21. Jaguars (1-2). As Maurice Jones-Drew goes, so goes the team. Three TDs for Jones-Drew equals one win for Jacksonville. Keep it on the ground, boys.
22. Cardinals (1-2). Mediocrity is highlighted by a quality opponent. Case in point: Indianapolis 31, Arizona 10. I see no end in sight for the Superbowl hangover.
23. Lions (1-2). That’s a number other than zero in the win column. Way to go, boys.
24. Seahawks (1-2). They almost managed to pull an upset against a strong defense without their starting QB. They definitely played better than I thought they would. That said, Seneca Wallace is not the long term solution for Seattle and Hasselbeck can’t be counted on to play a full season.
25. Panthers (0-3). Keep Steve Smith, DeAngelo Williams, and Jonathan Stewart. The rest of the offense needs an overhaul. If Coach Fox won’t do it, they’ll find someone who will.
26. Dolphins (0-3). Got any more weird offensive formations? No? How about a viable starting QB now that Pennington is gone? No!? Wow. This could get ugly. Sparano might as well put in Pat White and see what he can do with 25 snaps.
27. Raiders (1-2). Keeping Jeff Garcia might have been a good idea. JaMarcus Russell is 31 of 75 for one TD, four picks, and a QB rating of (brace yourself) 39.8.
28. Washington Racial Slurs (1-2). You lost to the Lions. No injuries to a superstar. No blown call that cost you the game. You just got legitimately outplayed by Detroit.

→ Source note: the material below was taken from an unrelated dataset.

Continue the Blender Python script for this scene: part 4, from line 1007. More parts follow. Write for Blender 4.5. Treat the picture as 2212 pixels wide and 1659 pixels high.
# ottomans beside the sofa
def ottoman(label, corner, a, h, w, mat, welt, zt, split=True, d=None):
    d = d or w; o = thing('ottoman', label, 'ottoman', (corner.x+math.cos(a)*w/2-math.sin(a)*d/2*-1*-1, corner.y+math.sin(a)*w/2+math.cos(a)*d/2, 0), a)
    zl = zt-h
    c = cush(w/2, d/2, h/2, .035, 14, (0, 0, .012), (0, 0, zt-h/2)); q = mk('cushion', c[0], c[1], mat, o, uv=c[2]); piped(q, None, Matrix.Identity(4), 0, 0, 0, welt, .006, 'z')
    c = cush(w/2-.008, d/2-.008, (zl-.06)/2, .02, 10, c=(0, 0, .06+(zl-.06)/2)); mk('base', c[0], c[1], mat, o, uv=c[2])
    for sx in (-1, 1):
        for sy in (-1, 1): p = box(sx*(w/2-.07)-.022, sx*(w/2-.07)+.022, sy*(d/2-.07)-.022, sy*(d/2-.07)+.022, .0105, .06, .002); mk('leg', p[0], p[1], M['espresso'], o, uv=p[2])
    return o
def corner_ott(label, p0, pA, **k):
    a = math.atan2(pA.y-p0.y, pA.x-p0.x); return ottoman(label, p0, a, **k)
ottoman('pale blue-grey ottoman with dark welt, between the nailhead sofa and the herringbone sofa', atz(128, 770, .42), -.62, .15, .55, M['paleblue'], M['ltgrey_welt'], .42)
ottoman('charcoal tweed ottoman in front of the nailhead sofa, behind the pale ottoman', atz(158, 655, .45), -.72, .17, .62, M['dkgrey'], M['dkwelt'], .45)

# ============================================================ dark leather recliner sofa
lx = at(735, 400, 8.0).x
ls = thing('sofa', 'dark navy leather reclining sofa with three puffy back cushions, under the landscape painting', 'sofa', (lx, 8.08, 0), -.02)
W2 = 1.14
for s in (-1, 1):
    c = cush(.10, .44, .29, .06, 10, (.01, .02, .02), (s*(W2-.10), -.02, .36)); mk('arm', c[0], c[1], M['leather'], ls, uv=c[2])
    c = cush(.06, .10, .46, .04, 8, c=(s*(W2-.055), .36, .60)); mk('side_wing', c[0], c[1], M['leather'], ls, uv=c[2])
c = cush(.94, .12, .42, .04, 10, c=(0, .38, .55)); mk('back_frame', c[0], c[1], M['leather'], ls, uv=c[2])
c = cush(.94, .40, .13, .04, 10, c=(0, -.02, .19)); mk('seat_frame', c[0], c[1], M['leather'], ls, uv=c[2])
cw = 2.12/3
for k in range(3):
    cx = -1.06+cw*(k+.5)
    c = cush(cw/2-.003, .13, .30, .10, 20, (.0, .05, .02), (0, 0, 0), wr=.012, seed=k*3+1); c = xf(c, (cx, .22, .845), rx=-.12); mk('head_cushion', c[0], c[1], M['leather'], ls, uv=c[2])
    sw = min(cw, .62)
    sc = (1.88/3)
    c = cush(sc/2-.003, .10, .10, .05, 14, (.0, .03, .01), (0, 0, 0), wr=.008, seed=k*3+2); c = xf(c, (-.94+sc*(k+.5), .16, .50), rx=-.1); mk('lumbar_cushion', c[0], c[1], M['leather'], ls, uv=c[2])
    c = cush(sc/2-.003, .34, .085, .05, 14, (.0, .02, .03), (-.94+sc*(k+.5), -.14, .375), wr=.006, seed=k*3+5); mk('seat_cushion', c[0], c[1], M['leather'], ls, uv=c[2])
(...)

29. Buccaneers (0-3). They put up a big doughnut against the Giants. Now they’ve benched Byron Leftwich for Josh Johnson. Yeah, that’ll do the trick.
30. Chiefs (0-3). Growing pains are to be expected in a rebuilding year. It might help if Larry Johnson looked interested in running the ball. Todd Haley might as well trade him now, before his trade value is completely destroyed.
31. Rams (0-3). The offense looked a little better with Kyle Boller at QB. I’ve read that sentence several times over. After you get done laughing, it really does make sense, I promise.
32. Browns (0-3). Have you ever seen such a pathetic defensive secondary? Horrible coverage and even worse tackling. This will be Eric Mangini’s last head coaching job in the NFL.